Cast Iron Cooking
A heavy, but essential, addition to the kitchen, cast-iron cookware is dependable and full of history.
That’s me standing in front of the largest frying pan in Iowa. It’s used once a year at a Cowboy Breakfast fundraiser.
It looks like cast-iron, but it’s steel, which is kind of close. Cast iron is 50 percent pig iron and 50 percent steel. It’s cooking properties have been championed and cherished for generations. Since this souvenir frying pan is only used once a year, I guess it’s okay it’s only made of steel. But if it were going to be used everyday, cast iron would be a much better choice of material.
I have a favorite cast-iron pan in this very shape.

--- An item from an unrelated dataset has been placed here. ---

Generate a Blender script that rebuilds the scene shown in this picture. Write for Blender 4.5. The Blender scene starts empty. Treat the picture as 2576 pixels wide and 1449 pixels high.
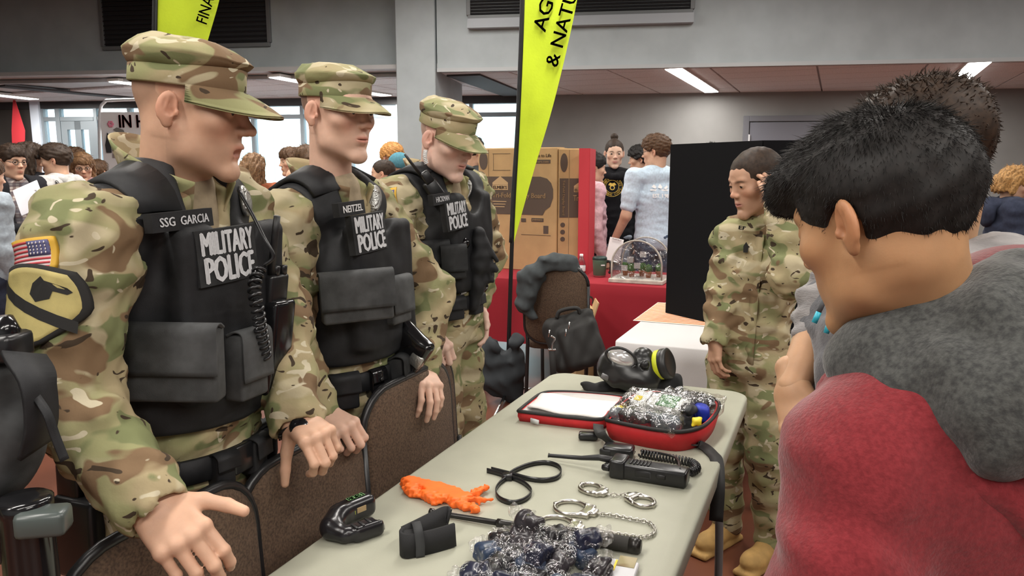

I use it for so many things: frying bacon or steaks is my favorite way. I also have some novelty cornbread pans shaped like ears of corn and another of cactus, but they don’t get the same heavy use I give my 12-inch Lodge skillet. It’s a workhorse.
I also have a wonderful cast-iron comal, or large griddle for making El Salvadorean pupusas. It that stretches across two burners to make room for cooking five or six pupusas at a time.
The technology for making cast-iron cookware has come a long way in the last 100 years, but each piece is still cast in sand moulds. Yes, sand. This method goes back to the Chinese. At Lodge, the biggest cast iron company in the United States, the iron/steel mixture is melted with electro-magnetic heat to 2,500°F. The pouring of the molten metal into the sand moulds has been automated. It’s this automation that has made Lodge the industry leader–and survivor. They were also the first, and only, cast-iron company to offer a pre-seasoned pan. This means the pan is ready to go when you buy it.
I bought a pre-seasoned pan as a Christmas gift for a friend who is trying to transition away from Teflon–and get rid of some old pans in sore need of replacement. There truly was no need to pre-season. All the hard work had already been done. All she had to do was enjoy it.